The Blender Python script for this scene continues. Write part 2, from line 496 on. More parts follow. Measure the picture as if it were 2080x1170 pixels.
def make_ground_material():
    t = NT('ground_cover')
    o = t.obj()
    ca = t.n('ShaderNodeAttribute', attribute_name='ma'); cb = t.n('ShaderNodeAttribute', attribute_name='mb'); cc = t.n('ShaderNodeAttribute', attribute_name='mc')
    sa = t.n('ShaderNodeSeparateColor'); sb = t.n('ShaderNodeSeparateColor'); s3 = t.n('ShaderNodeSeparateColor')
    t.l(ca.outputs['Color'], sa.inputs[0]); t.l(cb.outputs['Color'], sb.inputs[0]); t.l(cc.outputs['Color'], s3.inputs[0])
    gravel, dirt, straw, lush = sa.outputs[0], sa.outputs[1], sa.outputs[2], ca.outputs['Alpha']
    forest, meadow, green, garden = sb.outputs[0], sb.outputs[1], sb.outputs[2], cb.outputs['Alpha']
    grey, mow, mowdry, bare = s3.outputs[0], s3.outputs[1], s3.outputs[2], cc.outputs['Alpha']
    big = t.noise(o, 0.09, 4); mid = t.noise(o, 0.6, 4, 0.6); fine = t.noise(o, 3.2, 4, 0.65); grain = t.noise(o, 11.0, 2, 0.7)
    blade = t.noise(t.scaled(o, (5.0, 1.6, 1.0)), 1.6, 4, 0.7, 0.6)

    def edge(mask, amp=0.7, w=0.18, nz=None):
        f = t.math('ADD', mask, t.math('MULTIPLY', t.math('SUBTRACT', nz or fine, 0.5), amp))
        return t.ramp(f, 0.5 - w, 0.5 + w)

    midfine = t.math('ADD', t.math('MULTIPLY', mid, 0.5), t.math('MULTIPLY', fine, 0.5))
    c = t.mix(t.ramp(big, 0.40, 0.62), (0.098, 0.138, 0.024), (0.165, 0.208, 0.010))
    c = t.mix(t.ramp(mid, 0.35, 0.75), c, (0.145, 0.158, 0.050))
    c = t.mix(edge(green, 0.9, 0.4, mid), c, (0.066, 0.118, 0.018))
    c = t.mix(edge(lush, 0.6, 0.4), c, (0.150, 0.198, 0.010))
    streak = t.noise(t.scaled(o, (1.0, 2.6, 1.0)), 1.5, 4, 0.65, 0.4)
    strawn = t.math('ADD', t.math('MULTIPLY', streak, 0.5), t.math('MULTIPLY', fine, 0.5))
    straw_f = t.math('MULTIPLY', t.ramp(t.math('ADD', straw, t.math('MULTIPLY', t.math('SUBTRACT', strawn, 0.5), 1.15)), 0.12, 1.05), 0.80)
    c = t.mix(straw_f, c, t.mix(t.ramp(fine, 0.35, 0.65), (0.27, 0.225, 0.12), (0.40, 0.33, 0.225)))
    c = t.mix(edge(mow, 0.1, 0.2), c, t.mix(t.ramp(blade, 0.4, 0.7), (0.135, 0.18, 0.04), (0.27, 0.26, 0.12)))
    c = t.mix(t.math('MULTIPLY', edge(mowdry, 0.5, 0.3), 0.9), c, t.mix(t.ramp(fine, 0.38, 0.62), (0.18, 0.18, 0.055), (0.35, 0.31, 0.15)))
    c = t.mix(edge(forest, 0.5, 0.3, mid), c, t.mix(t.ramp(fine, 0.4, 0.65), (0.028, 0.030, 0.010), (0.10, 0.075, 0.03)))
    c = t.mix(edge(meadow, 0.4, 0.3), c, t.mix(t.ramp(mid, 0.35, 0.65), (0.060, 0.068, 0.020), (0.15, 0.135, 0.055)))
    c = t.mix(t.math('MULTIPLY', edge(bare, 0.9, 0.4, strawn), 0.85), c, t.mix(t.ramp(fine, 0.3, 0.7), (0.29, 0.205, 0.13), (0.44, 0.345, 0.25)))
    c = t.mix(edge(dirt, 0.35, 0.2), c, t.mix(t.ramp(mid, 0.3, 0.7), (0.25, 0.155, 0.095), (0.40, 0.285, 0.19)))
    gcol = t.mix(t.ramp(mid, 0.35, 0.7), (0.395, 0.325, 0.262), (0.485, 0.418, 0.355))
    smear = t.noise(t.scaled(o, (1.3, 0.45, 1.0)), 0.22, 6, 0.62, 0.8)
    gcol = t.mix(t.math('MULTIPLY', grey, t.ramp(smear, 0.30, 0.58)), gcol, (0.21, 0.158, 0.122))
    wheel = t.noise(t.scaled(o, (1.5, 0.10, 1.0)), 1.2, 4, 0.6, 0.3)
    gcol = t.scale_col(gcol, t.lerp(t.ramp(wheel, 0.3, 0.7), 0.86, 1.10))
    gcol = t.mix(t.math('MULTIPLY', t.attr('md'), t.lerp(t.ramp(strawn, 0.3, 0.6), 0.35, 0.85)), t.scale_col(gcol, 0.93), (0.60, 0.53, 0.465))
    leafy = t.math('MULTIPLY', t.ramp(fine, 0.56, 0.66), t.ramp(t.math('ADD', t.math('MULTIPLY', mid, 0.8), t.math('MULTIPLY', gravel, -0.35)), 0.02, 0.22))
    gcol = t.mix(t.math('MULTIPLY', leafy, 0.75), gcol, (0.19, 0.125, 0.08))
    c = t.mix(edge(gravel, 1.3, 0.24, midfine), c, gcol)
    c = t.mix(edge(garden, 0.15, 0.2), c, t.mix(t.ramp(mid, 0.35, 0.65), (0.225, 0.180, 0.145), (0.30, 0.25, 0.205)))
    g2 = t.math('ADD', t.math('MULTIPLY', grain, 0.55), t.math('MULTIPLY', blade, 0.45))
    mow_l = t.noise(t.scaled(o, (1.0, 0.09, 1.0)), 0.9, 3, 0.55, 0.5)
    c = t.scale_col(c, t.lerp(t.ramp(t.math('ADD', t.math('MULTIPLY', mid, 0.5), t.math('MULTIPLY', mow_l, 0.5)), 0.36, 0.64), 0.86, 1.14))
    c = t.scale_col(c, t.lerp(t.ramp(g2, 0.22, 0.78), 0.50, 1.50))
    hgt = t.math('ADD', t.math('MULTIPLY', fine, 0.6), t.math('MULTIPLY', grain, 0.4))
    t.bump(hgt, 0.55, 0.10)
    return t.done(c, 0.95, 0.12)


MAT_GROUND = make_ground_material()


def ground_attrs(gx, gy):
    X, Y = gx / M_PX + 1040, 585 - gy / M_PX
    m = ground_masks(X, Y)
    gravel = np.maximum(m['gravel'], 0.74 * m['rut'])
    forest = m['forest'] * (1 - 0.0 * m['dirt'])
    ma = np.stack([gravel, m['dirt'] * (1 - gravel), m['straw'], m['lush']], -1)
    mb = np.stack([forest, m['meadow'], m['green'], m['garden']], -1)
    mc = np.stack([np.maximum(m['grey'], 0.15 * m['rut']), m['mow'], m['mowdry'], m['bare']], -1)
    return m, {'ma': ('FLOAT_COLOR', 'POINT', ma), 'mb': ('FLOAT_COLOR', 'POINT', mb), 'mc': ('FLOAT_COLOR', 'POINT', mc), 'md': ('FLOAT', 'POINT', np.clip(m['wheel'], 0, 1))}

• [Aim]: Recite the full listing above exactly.

• [Output for this exercise]:
The Blender Python script for this scene continues. Write part 2, from line 496 on. More parts follow. Measure the picture as if it were 2080x1170 pixels.
def make_ground_material():
    t = NT('ground_cover')
    o = t.obj()
    ca = t.n('ShaderNodeAttribute', attribute_name='ma'); cb = t.n('ShaderNodeAttribute', attribute_name='mb'); cc = t.n('ShaderNodeAttribute', attribute_name='mc')
    sa = t.n('ShaderNodeSeparateColor'); sb = t.n('ShaderNodeSeparateColor'); s3 = t.n('ShaderNodeSeparateColor')
    t.l(ca.outputs['Color'], sa.inputs[0]); t.l(cb.outputs['Color'], sb.inputs[0]); t.l(cc.outputs['Color'], s3.inputs[0])
    gravel, dirt, straw, lush = sa.outputs[0], sa.outputs[1], sa.outputs[2], ca.outputs['Alpha']
    forest, meadow, green, garden = sb.outputs[0], sb.outputs[1], sb.outputs[2], cb.outputs['Alpha']
    grey, mow, mowdry, bare = s3.outputs[0], s3.outputs[1], s3.outputs[2], cc.outputs['Alpha']
    big = t.noise(o, 0.09, 4); mid = t.noise(o, 0.6, 4, 0.6); fine = t.noise(o, 3.2, 4, 0.65); grain = t.noise(o, 11.0, 2, 0.7)
    blade = t.noise(t.scaled(o, (5.0, 1.6, 1.0)), 1.6, 4, 0.7, 0.6)

    def edge(mask, amp=0.7, w=0.18, nz=None):
        f = t.math('ADD', mask, t.math('MULTIPLY', t.math('SUBTRACT', nz or fine, 0.5), amp))
        return t.ramp(f, 0.5 - w, 0.5 + w)

    midfine = t.math('ADD', t.math('MULTIPLY', mid, 0.5), t.math('MULTIPLY', fine, 0.5))
    c = t.mix(t.ramp(big, 0.40, 0.62), (0.098, 0.138, 0.024), (0.165, 0.208, 0.010))
    c = t.mix(t.ramp(mid, 0.35, 0.75), c, (0.145, 0.158, 0.050))
    c = t.mix(edge(green, 0.9, 0.4, mid), c, (0.066, 0.118, 0.018))
    c = t.mix(edge(lush, 0.6, 0.4), c, (0.150, 0.198, 0.010))
    streak = t.noise(t.scaled(o, (1.0, 2.6, 1.0)), 1.5, 4, 0.65, 0.4)
    strawn = t.math('ADD', t.math('MULTIPLY', streak, 0.5), t.math('MULTIPLY', fine, 0.5))
    straw_f = t.math('MULTIPLY', t.ramp(t.math('ADD', straw, t.math('MULTIPLY', t.math('SUBTRACT', strawn, 0.5), 1.15)), 0.12, 1.05), 0.80)
    c = t.mix(straw_f, c, t.mix(t.ramp(fine, 0.35, 0.65), (0.27, 0.225, 0.12), (0.40, 0.33, 0.225)))
    c = t.mix(edge(mow, 0.1, 0.2), c, t.mix(t.ramp(blade, 0.4, 0.7), (0.135, 0.18, 0.04), (0.27, 0.26, 0.12)))
    c = t.mix(t.math('MULTIPLY', edge(mowdry, 0.5, 0.3), 0.9), c, t.mix(t.ramp(fine, 0.38, 0.62), (0.18, 0.18, 0.055), (0.35, 0.31, 0.15)))
    c = t.mix(edge(forest, 0.5, 0.3, mid), c, t.mix(t.ramp(fine, 0.4, 0.65), (0.028, 0.030, 0.010), (0.10, 0.075, 0.03)))
    c = t.mix(edge(meadow, 0.4, 0.3), c, t.mix(t.ramp(mid, 0.35, 0.65), (0.060, 0.068, 0.020), (0.15, 0.135, 0.055)))
    c = t.mix(t.math('MULTIPLY', edge(bare, 0.9, 0.4, strawn), 0.85), c, t.mix(t.ramp(fine, 0.3, 0.7), (0.29, 0.205, 0.13), (0.44, 0.345, 0.25)))
    c = t.mix(edge(dirt, 0.35, 0.2), c, t.mix(t.ramp(mid, 0.3, 0.7), (0.25, 0.155, 0.095), (0.40, 0.285, 0.19)))
    gcol = t.mix(t.ramp(mid, 0.35, 0.7), (0.395, 0.325, 0.262), (0.485, 0.418, 0.355))
    smear = t.noise(t.scaled(o, (1.3, 0.45, 1.0)), 0.22, 6, 0.62, 0.8)
    gcol = t.mix(t.math('MULTIPLY', grey, t.ramp(smear, 0.30, 0.58)), gcol, (0.21, 0.158, 0.122))
    wheel = t.noise(t.scaled(o, (1.5, 0.10, 1.0)), 1.2, 4, 0.6, 0.3)
    gcol = t.scale_col(gcol, t.lerp(t.ramp(wheel, 0.3, 0.7), 0.86, 1.10))
    gcol = t.mix(t.math('MULTIPLY', t.attr('md'), t.lerp(t.ramp(strawn, 0.3, 0.6), 0.35, 0.85)), t.scale_col(gcol, 0.93), (0.60, 0.53, 0.465))
    leafy = t.math('MULTIPLY', t.ramp(fine, 0.56, 0.66), t.ramp(t.math('ADD', t.math('MULTIPLY', mid, 0.8), t.math('MULTIPLY', gravel, -0.35)), 0.02, 0.22))
    gcol = t.mix(t.math('MULTIPLY', leafy, 0.75), gcol, (0.19, 0.125, 0.08))
    c = t.mix(edge(gravel, 1.3, 0.24, midfine), c, gcol)
    c = t.mix(edge(garden, 0.15, 0.2), c, t.mix(t.ramp(mid, 0.35, 0.65), (0.225, 0.180, 0.145), (0.30, 0.25, 0.205)))
    g2 = t.math('ADD', t.math('MULTIPLY', grain, 0.55), t.math('MULTIPLY', blade, 0.45))
    mow_l = t.noise(t.scaled(o, (1.0, 0.09, 1.0)), 0.9, 3, 0.55, 0.5)
    c = t.scale_col(c, t.lerp(t.ramp(t.math('ADD', t.math('MULTIPLY', mid, 0.5), t.math('MULTIPLY', mow_l, 0.5)), 0.36, 0.64), 0.86, 1.14))
    c = t.scale_col(c, t.lerp(t.ramp(g2, 0.22, 0.78), 0.50, 1.50))
    hgt = t.math('ADD', t.math('MULTIPLY', fine, 0.6), t.math('MULTIPLY', grain, 0.4))
    t.bump(hgt, 0.55, 0.10)
    return t.done(c, 0.95, 0.12)


MAT_GROUND = make_ground_material()


def ground_attrs(gx, gy):
    X, Y = gx / M_PX + 1040, 585 - gy / M_PX
    m = ground_masks(X, Y)
    gravel = np.maximum(m['gravel'], 0.74 * m['rut'])
    forest = m['forest'] * (1 - 0.0 * m['dirt'])
    ma = np.stack([gravel, m['dirt'] * (1 - gravel), m['straw'], m['lush']], -1)
    mb = np.stack([forest, m['meadow'], m['green'], m['garden']], -1)
    mc = np.stack([np.maximum(m['grey'], 0.15 * m['rut']), m['mow'], m['mowdry'], m['bare']], -1)
    return m, {'ma': ('FLOAT_COLOR', 'POINT', ma), 'mb': ('FLOAT_COLOR', 'POINT', mb), 'mc': ('FLOAT_COLOR', 'POINT', mc), 'md': ('FLOAT', 'POINT', np.clip(m['wheel'], 0, 1))}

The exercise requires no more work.